このハルツ改革は「アジェンダ2010」発表に先駆けて2002年から始まっていますが、解雇規制緩和とは別の方向からの政策と呼べるでしょう。2006年以降ドイツの失業率は低下傾向にあります。さて、解雇規制緩和政策とハルツ4法による公的扶助政策のどちらがより失業率低下に貢献したのか? それ以外の要素の貢献もあったのかも知れません。評価は簡単ではなさそうです。


当エントリで私がいちばん強調したいことは、当時のドイツと現在の日本では状況がだいぶ違うぞ、ということです。だから、ドイツでの解雇規制緩和の経緯をそのまま日本に当てはめるのは些か乱暴でしょう。一方、ドイツで失業率低下が実現したことも事実なので、「労働者の生活を脅かすな」「企業の利権は許さない」的な情緒的理由だけで解雇規制緩和案を切り捨てるのも如何なものかと思います。現在、安倍首相の元で解雇規制緩和に関する議論が行われているようです。議論は大いに結構だと思います。単に一部企業の利益に囚われることなく、マクロ経済情勢を踏まえた冷静な議論と政策判断を望みます。
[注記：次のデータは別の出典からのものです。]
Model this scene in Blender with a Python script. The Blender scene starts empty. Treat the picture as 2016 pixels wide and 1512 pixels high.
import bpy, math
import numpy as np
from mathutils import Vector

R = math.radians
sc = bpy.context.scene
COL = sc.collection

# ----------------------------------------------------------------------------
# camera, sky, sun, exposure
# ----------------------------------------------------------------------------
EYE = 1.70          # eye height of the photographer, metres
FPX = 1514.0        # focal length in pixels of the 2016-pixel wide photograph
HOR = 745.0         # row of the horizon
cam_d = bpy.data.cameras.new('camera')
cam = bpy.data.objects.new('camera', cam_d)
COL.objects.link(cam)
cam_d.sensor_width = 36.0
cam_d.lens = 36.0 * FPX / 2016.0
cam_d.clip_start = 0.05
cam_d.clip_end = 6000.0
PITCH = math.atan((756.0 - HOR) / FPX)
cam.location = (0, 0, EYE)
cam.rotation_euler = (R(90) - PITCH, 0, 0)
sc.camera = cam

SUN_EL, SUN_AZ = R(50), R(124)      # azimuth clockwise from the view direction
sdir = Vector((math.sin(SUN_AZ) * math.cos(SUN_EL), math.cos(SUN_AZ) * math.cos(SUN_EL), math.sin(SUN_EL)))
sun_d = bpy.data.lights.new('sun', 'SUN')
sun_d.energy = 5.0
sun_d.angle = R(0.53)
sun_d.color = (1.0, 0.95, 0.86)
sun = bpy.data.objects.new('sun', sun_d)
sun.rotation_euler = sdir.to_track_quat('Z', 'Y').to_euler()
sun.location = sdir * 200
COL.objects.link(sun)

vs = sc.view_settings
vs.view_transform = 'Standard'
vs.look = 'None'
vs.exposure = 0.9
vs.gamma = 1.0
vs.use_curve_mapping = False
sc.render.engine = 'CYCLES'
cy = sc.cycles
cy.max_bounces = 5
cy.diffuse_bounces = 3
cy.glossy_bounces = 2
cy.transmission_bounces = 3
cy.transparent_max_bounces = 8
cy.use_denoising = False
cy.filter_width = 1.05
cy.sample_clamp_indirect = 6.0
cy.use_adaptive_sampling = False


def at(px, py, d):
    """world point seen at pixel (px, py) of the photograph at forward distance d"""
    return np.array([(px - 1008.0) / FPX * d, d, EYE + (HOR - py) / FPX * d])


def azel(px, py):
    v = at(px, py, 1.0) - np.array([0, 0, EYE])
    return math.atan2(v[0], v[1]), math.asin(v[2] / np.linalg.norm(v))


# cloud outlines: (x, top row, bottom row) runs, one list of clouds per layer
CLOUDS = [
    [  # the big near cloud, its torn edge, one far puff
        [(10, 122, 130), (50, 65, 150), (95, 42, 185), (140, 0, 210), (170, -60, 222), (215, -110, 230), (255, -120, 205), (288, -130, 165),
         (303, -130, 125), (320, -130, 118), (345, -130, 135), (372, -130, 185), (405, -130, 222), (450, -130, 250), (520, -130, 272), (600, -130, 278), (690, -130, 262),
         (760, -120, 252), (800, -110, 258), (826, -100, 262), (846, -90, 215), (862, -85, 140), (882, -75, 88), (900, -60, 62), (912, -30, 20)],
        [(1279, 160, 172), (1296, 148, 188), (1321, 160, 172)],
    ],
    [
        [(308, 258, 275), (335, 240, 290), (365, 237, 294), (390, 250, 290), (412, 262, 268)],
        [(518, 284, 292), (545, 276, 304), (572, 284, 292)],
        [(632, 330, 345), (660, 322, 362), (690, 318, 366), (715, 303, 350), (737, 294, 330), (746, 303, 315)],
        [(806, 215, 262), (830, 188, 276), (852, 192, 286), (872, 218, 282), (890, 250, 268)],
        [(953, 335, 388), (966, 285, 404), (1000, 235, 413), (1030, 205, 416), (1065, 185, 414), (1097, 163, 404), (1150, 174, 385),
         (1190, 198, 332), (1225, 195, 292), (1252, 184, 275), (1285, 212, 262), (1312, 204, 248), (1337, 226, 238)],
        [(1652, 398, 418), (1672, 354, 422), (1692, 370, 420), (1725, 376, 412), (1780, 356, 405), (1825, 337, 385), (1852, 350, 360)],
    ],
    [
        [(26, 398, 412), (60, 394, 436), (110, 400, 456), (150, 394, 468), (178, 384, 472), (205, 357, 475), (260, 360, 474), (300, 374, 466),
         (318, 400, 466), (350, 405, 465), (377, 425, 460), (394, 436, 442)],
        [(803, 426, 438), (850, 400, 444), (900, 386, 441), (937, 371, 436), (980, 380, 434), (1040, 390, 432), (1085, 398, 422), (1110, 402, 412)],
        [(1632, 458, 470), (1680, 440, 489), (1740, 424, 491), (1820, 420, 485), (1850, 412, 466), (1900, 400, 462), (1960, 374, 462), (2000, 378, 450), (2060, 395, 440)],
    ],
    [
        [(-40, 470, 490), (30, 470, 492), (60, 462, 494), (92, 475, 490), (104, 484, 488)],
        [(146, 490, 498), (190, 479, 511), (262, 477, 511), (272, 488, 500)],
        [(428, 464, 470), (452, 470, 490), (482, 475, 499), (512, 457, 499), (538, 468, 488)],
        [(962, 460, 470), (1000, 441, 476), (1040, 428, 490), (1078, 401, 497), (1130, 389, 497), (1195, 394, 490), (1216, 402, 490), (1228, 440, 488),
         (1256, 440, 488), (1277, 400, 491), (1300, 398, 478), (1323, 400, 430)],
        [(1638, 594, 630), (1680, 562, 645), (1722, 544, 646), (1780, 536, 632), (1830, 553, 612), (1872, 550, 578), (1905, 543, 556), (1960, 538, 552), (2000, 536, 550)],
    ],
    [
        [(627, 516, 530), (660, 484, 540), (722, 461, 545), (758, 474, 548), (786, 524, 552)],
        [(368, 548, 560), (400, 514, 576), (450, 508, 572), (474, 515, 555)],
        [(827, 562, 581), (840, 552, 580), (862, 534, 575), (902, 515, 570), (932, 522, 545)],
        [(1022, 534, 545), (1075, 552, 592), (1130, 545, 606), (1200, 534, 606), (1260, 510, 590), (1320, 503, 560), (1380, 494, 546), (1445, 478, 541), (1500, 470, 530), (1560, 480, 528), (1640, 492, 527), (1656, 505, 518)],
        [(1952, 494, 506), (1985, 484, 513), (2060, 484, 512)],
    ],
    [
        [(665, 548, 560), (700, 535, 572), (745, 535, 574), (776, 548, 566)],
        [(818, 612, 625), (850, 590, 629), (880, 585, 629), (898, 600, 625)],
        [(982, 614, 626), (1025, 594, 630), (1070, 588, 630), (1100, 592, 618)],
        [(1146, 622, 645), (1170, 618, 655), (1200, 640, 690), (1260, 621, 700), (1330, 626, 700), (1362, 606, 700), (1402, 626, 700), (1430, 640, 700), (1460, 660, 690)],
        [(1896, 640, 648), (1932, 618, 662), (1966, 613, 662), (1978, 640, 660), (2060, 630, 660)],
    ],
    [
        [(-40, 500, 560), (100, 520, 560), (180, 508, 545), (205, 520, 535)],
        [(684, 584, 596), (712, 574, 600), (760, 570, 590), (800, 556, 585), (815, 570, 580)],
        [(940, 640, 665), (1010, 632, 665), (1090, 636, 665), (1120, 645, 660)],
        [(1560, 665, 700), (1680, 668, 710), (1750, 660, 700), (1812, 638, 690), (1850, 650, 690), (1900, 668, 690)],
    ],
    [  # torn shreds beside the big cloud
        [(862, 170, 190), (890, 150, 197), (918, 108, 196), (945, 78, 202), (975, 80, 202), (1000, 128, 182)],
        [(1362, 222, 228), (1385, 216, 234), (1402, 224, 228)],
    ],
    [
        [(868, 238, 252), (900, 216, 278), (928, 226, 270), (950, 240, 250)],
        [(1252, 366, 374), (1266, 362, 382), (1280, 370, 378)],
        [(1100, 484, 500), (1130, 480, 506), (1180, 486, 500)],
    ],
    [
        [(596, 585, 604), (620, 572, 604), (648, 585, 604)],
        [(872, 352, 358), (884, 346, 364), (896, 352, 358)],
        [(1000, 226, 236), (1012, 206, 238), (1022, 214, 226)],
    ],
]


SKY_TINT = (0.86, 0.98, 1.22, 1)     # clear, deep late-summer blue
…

最後になりますが、2000年代のドイツ経済を概観した資料としては、2011年12月に発表された内閣府「世界経済の潮流」の1.国ごとにばらついているヨーロッパ経済 - 内閣府が詳細かつわかりやすいかも知れません。

*1:これを補償するため再就職支援金がセットで提案されてはいますが。